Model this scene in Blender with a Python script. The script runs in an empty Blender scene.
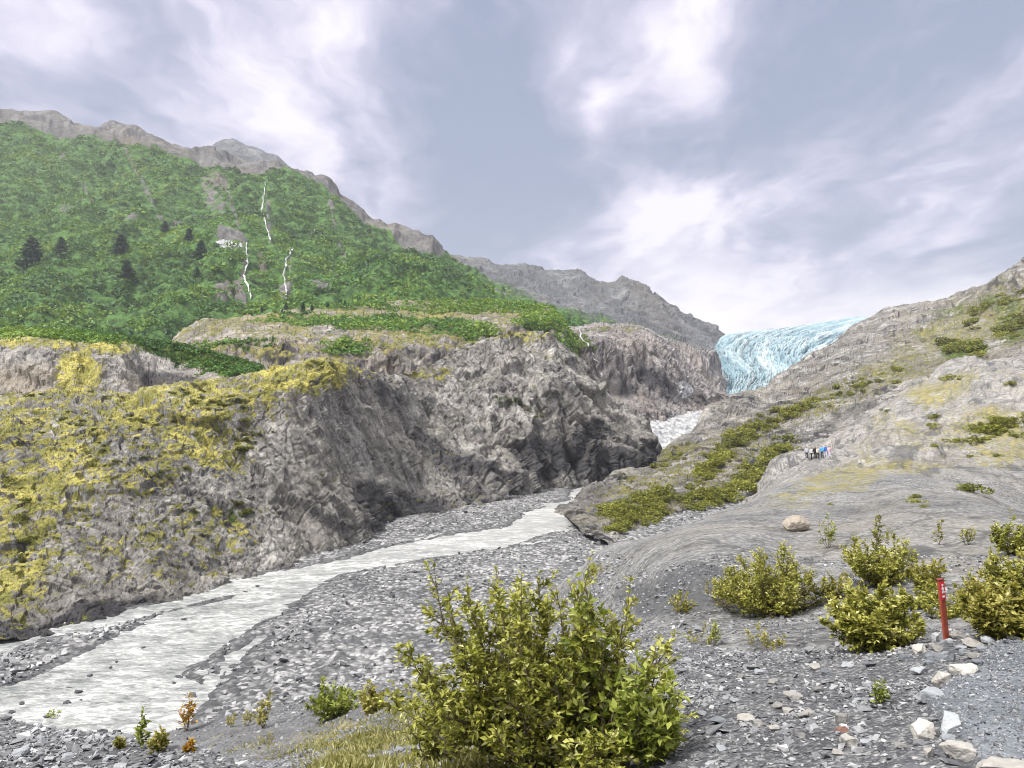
import bpy, math, random
import numpy as np
from mathutils import Vector, Matrix
from mathutils.bvhtree import BVHTree

scene = bpy.context.scene
COL = scene.collection
rng = np.random.default_rng(7)
random.seed(7)
R = math.radians

# ------------------------------------------------------------------ camera, sky, sun, exposure
F = 760.0                      # focal length in pixels of the 1024 px wide frame
PITCH = math.atan(16 / F)      # horizon sits at row 400
cam_d = bpy.data.cameras.new('camera')
cam_d.sensor_width = 36.0
cam_d.lens = F * 36.0 / 1024.0
cam_d.clip_start = 0.1
cam_d.clip_end = 20000
cam = bpy.data.objects.new('camera', cam_d)
COL.objects.link(cam)
cam.location = (0, 0, 0)
cam.rotation_euler = (R(90) + PITCH, 0, 0)
scene.camera = cam

SUN_EL, SUN_AZ = R(54), R(-122)      # azimuth from +Y towards +X: light comes over the viewer's left shoulder
EXPOSURE = 1.92
scene.view_settings.view_transform = 'Standard'
scene.view_settings.look = 'None'
scene.view_settings.exposure = EXPOSURE
scene.view_settings.gamma = 1
scene.view_settings.use_curve_mapping = False
scene.cycles.filter_width = 1.0
scene.cycles.use_denoising = True
scene.cycles.denoising_prefilter = 'ACCURATE'

sun_d = bpy.data.lights.new('sun', 'SUN')
sun_d.energy = 1.5
sun_d.angle = R(10)
sun_d.color = (1.0, 0.955, 0.89)
sun = bpy.data.objects.new('sun', sun_d)
COL.objects.link(sun)
sdir = Vector((math.sin(SUN_AZ) * math.cos(SUN_EL), math.cos(SUN_AZ) * math.cos(SUN_EL) * 1.0, math.sin(SUN_EL)))
sun.rotation_euler = sdir.to_track_quat('Z', 'Y').to_euler()


class NT:
    """small helper to write node trees"""
    def __init__(self, tree):
        self.t = tree
        self.n = tree.nodes
        self.l = tree.links

    def new(self, typ, **kw):
        nd = self.n.new(typ)
        for k, v in kw.items():
            if k.startswith('i_'):
                nd.inputs[k[2:].replace('_', ' ')].default_value = v
            else:
                setattr(nd, k, v)
        return nd

    def put(self, sock, v):
        if isinstance(v, bpy.types.NodeSocket):
            self.l.new(v, sock)
        else:
            if sock.type == 'RGBA' and len(v) == 3:
                v = (*v, 1)
            sock.default_value = v

    def math(self, op, a, b=None, c=None, clamp=False):
        nd = self.n.new('ShaderNodeMath')
        nd.operation = op
        nd.use_clamp = clamp
        for i, v in enumerate((a, b, c)):
            if v is not None:
                self.put(nd.inputs[i], v)
        return nd.outputs[0]

    def vmath(self, op, a, b=None, out=0):
        nd = self.n.new('ShaderNodeVectorMath')
        nd.operation = op
        self.put(nd.inputs[0], a)
        if b is not None:
            self.put(nd.inputs[3 if op == 'SCALE' else 1], b)
        return nd.outputs[out]

    def mix(self, fac, a, b, typ='MIX'):
        nd = self.n.new('ShaderNodeMix')
        nd.data_type = 'RGBA'
        nd.blend_type = typ
        self.put(nd.inputs[0], fac)
        self.put(nd.inputs[6], a)
        self.put(nd.inputs[7], b)
        return nd.outputs[2]

    def step(self, v, lo, hi, a=0.0, b=1.0):
        nd = self.n.new('ShaderNodeMapRange')
        nd.interpolation_type = 'SMOOTHSTEP'
        self.put(nd.inputs[0], v)
        for i, x in enumerate((lo, hi, a, b)):
            self.put(nd.inputs[i + 1], x)
        return nd.outputs[0]

    def ramp(self, fac, stops, interp='LINEAR'):
        nd = self.n.new('ShaderNodeValToRGB')
        cr = nd.color_ramp
        cr.interpolation = interp
        while len(cr.elements) < len(stops):
            cr.elements.new(0.5)
        for e, (p, c) in zip(cr.elements, stops):
            e.position = p
            e.color = (*c, 1) if len(c) == 3 else c
        self.put(nd.inputs[0], fac)
        return nd.outputs[0]

    def noise(self, vec, scale, detail=6, rough=0.6, dist=0.0, out=0):
        nd = self.n.new('ShaderNodeTexNoise')
        self.put(nd.inputs['Vector'], vec)
        nd.inputs['Scale'].default_value = scale
        nd.inputs['Detail'].default_value = detail
        nd.inputs['Roughness'].default_value = rough
        nd.inputs['Distortion'].default_value = dist
        return nd.outputs[out]

    def vor(self, vec, scale, feature='F1', out=0, rand=1.0):
        nd = self.n.new('ShaderNodeTexVoronoi')
        nd.feature = feature
        self.put(nd.inputs['Vector'], vec)
        nd.inputs['Scale'].default_value = scale
        nd.inputs['Randomness'].default_value = rand
        return nd.outputs[out]

    def mapping(self, vec, rot=(0, 0, 0), scl=(1, 1, 1), loc=(0, 0, 0)):
        nd = self.n.new('ShaderNodeMapping')
        self.put(nd.inputs[0], vec)
        nd.inputs[1].default_value = loc
        nd.inputs[2].default_value = rot
        nd.inputs[3].default_value = scl
        return nd.outputs[0]

    def along(self, vec, rot, scl, loc=(0, 0, 0)):
        return self.mapping(self.mapping(vec, rot=rot), scl=scl, loc=loc)

    def attr(self, name):
        nd = self.n.new('ShaderNodeAttribute')
        nd.attribute_name = name
        return nd.outputs['Fac']


def ray(px, py):
    """direction of the view through pixel (px, py), scaled so that its Y is 1"""
    X, Y = (px - 512.0) / F, (384.0 - py) / F
    c, s = math.cos(PITCH), math.sin(PITCH)
    y, z = c - Y * s, s + Y * c
    return X / y, z / y


def world_sky():
    w = bpy.data.worlds.new('World')
    scene.world = w
    w.use_nodes = True
    t = NT(w.node_tree)
    t.n.clear()
    out = t.new('ShaderNodeOutputWorld')
    bg = t.new('ShaderNodeBackground')
    bg.inputs[1].default_value = 0.060
    t.l.new(bg.outputs[0], out.inputs[0])
    sky = t.new('ShaderNodeTexSky', sky_type='NISHITA', sun_disc=False)
    sky.sun_elevation = SUN_EL
    sky.sun_rotation = SUN_AZ
    sky.altitude = 200
    co = t.new('ShaderNodeTexCoord').outputs['Generated']
    d = t.vmath('NORMALIZE', co)
    sep = t.new('ShaderNodeSeparateXYZ')
    t.put(sep.inputs[0], d)
    z = sep.outputs[2]
    # cloud deck seen in perspective
    k = t.math('DIVIDE', 1.0, t.math('ADD', t.math('MAXIMUM', z, 0.0), 0.16))
    flat = t.vmath('SCALE', d, k)
    warp = t.vmath('SCALE', t.vmath('SUBTRACT', t.noise(flat, 1.7, 4, 0.55, 0, 1), (0.5, 0.5, 0.5)), 0.5)
    p = t.vmath('ADD', flat, warp)
    m = t.along(p, (0, 0, R(8)), (1.0, 0.28, 0.25))
    big = t.noise(m, 1.1, 8, 0.52)
    m2 = t.along(p, (0, 0, R(-6)), (1.0, 0.36, 0.3), (3.1, 1.7, 0))
    small = t.noise(m2, 3.2, 8, 0.55)
    # thick and thin places of this sky
    w2 = t.vmath('SCALE', t.vmath('SUBTRACT', t.noise(d, 3.3, 5, 0.55, 0, 1), (0.5, 0.5, 0.5)), 0.30)
    dw = t.vmath('ADD', d, w2)
    blobs = [(70, 15, .17, .07), (345, 60, .10, .15), (640, 45, .12, .24), (860, 140, .09, .10), (690, 225, .08, .12), (600, 245, .10, .12),
             (95, 105, .13, .08), (690, 300, .12, .15), (960, 120, .13, .06), (250, 110, .10, .04), (800, 320, .22, .12),
             (170, 25, .09, -.12), (150, 80, .06, -.08), (270, 40, .05, -.10), (400, 130, .07, .05), (760, 190, .05, .10), (860, 245, .06, .06), (640, 150, .05, -.05), (500, 110, .17, -.20), (560, 150, .12, -.14), (800, 60, .14, -.16), (1000, 190, .18, -.20), (420, 190, .15, -.10),
             (820, 215, .16, -.12), (30, 70, .10, -.07), (480, 215, .09, -.16), (930, 40, .12, -.12), (740, 130, .10, -.12)]
    acc = None
    for px, py, rad, amt in blobs:
        x, zz = ray(px, py)
        v = Vector((x, 1, zz)).normalized()
        dist = t.vmath('DISTANCE', dw, tuple(v), out=1)
        b = t.step(dist, 0.0, rad * 1.5, amt, 0.0)
        acc = b if acc is None else t.math('ADD', acc, b)
    fine = t.noise(t.along(p, (0, 0, R(4)), (1.0, 0.5, 0.3), (7, 2, 0)), 7.5, 7, 0.58)
    val = t.math('ADD', t.math('ADD', t.math('MULTIPLY', big, 0.85), t.math('MULTIPLY', small, 0.95)), t.math('ADD', t.math('MULTIPLY', fine, .48), t.math('ADD', t.math('MULTIPLY', acc, .85), -0.64)))
    val = t.math('MULTIPLY_ADD', t.math('SUBTRACT', val, 0.53), 2.0, 0.52)
    cl = t.ramp(val, [(0.08, (.265, .315, .44)), (0.34, (.365, .395, .53)), (0.54, (.51, .505, .645)), (0.72, (.69, .655, .785)), (0.98, (.94, .89, .955))])
    # bright strip above the ice field at the end of the valley; unseen cover overhead brightened to light the ground
    low = t.step(t.math('ADD', z, t.math('MULTIPLY', t.math('SUBTRACT', small, .5), .22)), 0.05, 0.17, 1.0, 0.0)
    cl = t.mix(t.math('MULTIPLY', low, 0.88), cl, (1.28, 1.19, 1.22))
    over = t.step(z, 0.5, 0.80, 1.0, 1.45)
    cl = t.mix(t.step(z, 0.48, 0.75), cl, (1.0, .98, .955))
    cl = t.vmath('SCALE', cl, t.math('MULTIPLY', over, 5.2))
    fin = t.mix(0.94, sky.outputs[0], cl)
    t.l.new(fin, bg.inputs[0])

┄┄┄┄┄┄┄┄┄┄

• **WORK INSTRUCTIONS**: Without the pictures, return the listing above from its first line through the line that has "R = math.radians".

• **EXERCISE OUTPUT**:
Model this scene in Blender with a Python script. The script runs in an empty Blender scene.
import bpy, math, random
import numpy as np
from mathutils import Vector, Matrix
from mathutils.bvhtree import BVHTree

scene = bpy.context.scene
COL = scene.collection
rng = np.random.default_rng(7)
random.seed(7)
R = math.radians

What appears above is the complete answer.